11            Madam Usher, would you please escort Mr. Mandic out of the

12    courtroom.

13            THE WITNESS: [Interpretation] Thank you, Your Honour.

14                          [The witness stands down]

15            JUDGE ORIE:  I would like to turn into private session for just a

16    second, and since we'll then adjourn for the day, those in the public

17    gallery might not have a great interest in returning once they have left

18    the public gallery.

19      [Private session] [Confidentiality lifted by order of Trial Chamber]

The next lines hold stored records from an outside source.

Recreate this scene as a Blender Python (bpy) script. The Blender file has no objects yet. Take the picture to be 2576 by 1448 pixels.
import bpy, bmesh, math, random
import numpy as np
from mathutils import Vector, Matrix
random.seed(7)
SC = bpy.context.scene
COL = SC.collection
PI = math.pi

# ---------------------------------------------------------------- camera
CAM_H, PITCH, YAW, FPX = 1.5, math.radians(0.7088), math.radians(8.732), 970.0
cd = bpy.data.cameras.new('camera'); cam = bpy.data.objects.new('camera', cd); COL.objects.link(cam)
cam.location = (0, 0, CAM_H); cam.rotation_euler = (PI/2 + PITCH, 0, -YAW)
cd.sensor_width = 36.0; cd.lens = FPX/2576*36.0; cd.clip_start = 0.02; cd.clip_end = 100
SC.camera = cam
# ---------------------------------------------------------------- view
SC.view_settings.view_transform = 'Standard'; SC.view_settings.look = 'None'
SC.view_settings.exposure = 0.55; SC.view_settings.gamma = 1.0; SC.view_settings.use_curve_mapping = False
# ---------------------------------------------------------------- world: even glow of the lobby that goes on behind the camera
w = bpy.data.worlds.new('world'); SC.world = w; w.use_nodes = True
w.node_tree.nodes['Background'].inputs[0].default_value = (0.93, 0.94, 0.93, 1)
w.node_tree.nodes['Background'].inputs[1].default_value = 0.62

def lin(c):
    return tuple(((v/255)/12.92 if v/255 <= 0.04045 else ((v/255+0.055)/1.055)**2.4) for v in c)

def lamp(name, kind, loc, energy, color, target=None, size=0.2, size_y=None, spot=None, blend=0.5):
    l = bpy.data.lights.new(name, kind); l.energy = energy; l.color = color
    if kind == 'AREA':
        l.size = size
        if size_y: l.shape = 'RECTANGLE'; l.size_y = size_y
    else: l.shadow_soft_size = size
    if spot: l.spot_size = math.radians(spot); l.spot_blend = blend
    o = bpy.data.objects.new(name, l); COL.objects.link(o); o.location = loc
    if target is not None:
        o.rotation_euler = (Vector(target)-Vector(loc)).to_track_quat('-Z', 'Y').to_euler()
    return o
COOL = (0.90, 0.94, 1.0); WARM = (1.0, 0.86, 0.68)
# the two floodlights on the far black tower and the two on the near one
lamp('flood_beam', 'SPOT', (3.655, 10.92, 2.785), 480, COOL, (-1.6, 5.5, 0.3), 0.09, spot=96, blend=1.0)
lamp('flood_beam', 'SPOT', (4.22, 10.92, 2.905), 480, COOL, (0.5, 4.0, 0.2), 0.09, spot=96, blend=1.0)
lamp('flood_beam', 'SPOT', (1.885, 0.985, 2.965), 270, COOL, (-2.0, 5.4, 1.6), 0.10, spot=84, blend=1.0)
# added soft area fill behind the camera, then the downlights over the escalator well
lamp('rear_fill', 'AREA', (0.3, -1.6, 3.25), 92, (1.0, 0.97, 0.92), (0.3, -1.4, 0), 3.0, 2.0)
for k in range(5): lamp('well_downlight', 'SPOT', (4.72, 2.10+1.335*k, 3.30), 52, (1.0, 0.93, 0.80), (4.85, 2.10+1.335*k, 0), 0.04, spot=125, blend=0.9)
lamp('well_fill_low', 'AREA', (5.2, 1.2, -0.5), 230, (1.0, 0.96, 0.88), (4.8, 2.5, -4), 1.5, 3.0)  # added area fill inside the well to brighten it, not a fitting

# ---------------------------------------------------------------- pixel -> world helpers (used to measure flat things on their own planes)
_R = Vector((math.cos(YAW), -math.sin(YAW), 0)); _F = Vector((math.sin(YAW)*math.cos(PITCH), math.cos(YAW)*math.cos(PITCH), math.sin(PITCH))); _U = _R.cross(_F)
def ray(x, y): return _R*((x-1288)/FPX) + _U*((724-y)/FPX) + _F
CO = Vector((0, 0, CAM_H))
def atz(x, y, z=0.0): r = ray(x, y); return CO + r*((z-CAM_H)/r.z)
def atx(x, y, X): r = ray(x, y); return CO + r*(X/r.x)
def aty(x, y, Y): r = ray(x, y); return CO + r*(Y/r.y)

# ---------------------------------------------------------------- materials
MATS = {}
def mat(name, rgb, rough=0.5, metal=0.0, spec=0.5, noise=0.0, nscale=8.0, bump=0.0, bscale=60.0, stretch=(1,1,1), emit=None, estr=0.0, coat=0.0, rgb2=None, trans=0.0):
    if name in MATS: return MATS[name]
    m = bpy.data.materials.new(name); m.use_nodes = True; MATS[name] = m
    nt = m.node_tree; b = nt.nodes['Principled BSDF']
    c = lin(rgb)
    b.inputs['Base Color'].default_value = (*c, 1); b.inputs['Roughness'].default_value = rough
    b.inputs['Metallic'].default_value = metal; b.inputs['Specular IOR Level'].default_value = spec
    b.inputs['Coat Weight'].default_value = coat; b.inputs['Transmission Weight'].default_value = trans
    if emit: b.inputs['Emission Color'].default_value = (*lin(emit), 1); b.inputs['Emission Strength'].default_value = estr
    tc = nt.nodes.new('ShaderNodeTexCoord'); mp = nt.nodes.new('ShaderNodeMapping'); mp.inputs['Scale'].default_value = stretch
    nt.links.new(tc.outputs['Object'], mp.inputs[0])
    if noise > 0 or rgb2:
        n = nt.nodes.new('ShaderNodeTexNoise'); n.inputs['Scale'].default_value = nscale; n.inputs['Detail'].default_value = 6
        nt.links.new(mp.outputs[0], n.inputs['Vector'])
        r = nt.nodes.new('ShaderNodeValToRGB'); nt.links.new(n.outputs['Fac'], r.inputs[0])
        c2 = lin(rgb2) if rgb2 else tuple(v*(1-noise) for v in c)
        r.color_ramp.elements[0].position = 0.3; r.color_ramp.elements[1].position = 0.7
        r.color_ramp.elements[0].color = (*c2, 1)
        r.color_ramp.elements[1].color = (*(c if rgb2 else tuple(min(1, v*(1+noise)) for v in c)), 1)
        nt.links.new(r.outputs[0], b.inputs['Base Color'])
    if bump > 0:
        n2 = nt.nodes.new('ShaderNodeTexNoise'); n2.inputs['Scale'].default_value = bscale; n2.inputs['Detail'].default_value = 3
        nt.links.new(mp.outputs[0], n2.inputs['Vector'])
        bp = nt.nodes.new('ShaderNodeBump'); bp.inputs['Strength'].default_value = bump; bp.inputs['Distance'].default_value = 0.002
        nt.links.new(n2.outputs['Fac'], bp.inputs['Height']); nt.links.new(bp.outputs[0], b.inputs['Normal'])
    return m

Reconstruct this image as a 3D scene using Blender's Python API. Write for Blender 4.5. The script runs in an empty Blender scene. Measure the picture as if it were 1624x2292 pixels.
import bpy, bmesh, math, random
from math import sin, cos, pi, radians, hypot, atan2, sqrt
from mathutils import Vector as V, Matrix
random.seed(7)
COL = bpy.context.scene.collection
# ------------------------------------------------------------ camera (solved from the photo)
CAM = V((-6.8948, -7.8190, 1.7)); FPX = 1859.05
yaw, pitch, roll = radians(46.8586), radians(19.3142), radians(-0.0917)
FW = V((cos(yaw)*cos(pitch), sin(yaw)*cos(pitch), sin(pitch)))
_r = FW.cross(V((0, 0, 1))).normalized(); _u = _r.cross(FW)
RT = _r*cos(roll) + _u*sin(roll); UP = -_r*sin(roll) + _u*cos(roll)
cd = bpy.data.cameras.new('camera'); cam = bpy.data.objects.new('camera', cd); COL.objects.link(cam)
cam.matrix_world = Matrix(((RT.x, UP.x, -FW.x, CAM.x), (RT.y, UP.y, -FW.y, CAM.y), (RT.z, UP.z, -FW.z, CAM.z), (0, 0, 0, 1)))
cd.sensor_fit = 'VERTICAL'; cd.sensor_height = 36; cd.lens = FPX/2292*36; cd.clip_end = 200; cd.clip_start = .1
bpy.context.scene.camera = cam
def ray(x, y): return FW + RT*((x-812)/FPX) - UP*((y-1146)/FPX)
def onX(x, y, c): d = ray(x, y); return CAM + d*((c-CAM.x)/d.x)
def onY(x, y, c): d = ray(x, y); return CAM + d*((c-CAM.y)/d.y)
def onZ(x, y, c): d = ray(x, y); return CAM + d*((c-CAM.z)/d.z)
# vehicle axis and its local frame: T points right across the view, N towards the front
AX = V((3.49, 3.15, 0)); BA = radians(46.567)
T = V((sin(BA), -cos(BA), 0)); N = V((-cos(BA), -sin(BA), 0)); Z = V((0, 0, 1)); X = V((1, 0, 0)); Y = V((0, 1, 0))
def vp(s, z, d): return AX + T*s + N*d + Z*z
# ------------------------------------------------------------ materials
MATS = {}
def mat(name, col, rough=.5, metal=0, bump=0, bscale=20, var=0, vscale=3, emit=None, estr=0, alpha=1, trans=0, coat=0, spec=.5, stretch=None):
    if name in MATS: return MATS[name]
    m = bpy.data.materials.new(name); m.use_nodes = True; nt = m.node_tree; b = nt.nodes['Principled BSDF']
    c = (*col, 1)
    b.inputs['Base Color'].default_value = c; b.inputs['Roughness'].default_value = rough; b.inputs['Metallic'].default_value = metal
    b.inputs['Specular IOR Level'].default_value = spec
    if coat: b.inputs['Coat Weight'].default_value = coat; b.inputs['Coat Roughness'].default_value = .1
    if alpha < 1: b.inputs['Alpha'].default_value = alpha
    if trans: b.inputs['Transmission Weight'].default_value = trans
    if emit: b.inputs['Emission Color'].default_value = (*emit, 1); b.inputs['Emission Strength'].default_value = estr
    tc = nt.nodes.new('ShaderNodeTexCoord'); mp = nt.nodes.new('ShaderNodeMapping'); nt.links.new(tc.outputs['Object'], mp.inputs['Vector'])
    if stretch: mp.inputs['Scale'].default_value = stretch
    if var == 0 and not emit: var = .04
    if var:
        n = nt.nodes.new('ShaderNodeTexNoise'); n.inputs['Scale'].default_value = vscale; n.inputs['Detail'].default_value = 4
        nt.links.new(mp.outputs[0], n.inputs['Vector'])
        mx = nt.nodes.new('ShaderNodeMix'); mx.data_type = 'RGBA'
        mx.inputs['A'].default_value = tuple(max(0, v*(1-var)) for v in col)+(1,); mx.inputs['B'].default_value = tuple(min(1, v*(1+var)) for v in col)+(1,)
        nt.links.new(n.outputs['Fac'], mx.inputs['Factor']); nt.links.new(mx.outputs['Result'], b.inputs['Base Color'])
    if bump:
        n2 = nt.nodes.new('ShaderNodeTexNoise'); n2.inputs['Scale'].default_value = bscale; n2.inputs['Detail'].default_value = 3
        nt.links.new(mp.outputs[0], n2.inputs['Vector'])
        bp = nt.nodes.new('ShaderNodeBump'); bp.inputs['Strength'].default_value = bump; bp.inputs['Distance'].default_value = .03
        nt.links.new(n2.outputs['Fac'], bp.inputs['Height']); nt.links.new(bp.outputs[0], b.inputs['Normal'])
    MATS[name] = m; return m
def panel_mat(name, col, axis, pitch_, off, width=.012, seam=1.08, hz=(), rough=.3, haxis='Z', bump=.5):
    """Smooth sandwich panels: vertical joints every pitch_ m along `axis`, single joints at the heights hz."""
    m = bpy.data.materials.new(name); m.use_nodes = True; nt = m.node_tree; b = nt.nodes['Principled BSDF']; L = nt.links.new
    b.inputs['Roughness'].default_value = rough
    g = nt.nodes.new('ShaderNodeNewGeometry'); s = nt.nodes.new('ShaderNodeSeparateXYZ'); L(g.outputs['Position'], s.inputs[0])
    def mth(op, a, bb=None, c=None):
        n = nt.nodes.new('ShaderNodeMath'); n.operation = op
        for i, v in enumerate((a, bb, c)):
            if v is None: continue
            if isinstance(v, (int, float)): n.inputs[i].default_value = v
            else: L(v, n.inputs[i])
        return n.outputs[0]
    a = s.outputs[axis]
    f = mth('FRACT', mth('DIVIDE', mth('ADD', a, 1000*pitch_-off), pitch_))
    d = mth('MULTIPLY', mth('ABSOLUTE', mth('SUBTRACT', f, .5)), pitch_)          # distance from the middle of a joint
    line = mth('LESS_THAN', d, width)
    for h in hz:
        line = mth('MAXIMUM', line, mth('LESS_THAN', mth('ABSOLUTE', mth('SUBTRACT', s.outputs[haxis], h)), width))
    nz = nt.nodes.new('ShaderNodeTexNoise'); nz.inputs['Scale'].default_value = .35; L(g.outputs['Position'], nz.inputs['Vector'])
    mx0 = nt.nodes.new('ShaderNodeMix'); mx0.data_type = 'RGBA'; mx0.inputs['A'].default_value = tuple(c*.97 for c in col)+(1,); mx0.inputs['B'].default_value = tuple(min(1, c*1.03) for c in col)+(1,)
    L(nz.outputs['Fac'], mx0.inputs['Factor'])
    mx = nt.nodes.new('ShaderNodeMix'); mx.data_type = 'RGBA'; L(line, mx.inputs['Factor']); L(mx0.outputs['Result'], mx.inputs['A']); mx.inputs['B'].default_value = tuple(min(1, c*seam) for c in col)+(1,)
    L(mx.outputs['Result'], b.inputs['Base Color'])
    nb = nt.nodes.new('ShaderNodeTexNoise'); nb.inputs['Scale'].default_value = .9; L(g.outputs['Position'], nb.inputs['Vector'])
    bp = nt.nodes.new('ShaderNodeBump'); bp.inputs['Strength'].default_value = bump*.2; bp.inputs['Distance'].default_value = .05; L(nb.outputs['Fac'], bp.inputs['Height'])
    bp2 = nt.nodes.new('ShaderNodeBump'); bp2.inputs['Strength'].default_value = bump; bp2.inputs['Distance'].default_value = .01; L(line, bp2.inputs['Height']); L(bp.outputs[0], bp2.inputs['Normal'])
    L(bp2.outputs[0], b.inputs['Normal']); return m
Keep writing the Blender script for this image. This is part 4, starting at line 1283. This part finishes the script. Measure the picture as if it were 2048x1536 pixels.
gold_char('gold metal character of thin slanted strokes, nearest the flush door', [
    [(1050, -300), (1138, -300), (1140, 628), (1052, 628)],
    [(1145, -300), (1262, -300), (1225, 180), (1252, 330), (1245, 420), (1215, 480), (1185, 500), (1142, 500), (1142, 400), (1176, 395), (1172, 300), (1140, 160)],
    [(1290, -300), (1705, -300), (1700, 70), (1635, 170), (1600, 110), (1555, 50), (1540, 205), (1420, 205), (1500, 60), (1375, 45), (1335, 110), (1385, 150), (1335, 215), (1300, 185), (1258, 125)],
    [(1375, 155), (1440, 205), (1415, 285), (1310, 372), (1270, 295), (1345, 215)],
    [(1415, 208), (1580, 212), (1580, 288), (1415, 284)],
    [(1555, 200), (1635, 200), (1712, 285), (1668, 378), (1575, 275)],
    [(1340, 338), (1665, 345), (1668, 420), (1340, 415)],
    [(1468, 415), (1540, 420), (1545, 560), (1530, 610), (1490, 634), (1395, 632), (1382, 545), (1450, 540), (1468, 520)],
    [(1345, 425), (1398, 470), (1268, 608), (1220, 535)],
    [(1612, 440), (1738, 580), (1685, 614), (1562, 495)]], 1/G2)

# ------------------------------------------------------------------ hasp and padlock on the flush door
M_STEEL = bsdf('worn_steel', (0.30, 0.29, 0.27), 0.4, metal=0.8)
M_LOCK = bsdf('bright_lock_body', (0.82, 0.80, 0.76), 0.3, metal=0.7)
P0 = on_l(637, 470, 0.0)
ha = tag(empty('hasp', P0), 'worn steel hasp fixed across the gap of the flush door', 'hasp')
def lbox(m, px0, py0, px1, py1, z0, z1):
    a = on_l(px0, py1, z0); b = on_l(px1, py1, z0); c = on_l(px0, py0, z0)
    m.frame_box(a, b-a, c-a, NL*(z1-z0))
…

20            JUDGE ORIE:  We're now in private session.  One of the pending

21    issues is the request to release the closed-session testimony of Milan

22    Babic and the related exhibits under seal.  The Chamber is willing to

23    accommodate this request by the Defence, thus lifting the confidentiality

24    on transcript pages on from 3323 to the end of this testimony, as well as

25    all related exhibits.  It will, however, formally do so only on the 31st

Page 9342

 1    of January of 2005.  Since this allows the parties, as well as Mr. Babic

 2    himself, the opportunity to file further submissions on specific and

 3    objective elements showing the real likelihood of danger or risk still

 4    existing and that the Chamber should reconsider its willingness to proceed

 5    as it just said.

 6            The Chamber, therefore, kindly requests the registrar to convey

 7    this portion of the transcript to the Victims and Witness Section and to

 8    Mr. Babic.

 9            This is the issue I would like to deal with in private session.

10    Perhaps we return now into open session.

11                          [Open session]

12            JUDGE ORIE:  We're back in open session.  If there are no other

13    procedural issues to be raised, we'll adjourn until the 9th of December,

14    so the day after tomorrow, quarter past 2.00, same courtroom.

15                          --- Whereupon the hearing adjourned at 7.03 p.m.,

16                          to be reconvened on Thursday, the 9th day of

17                          December 2004, at 2.15 a.m.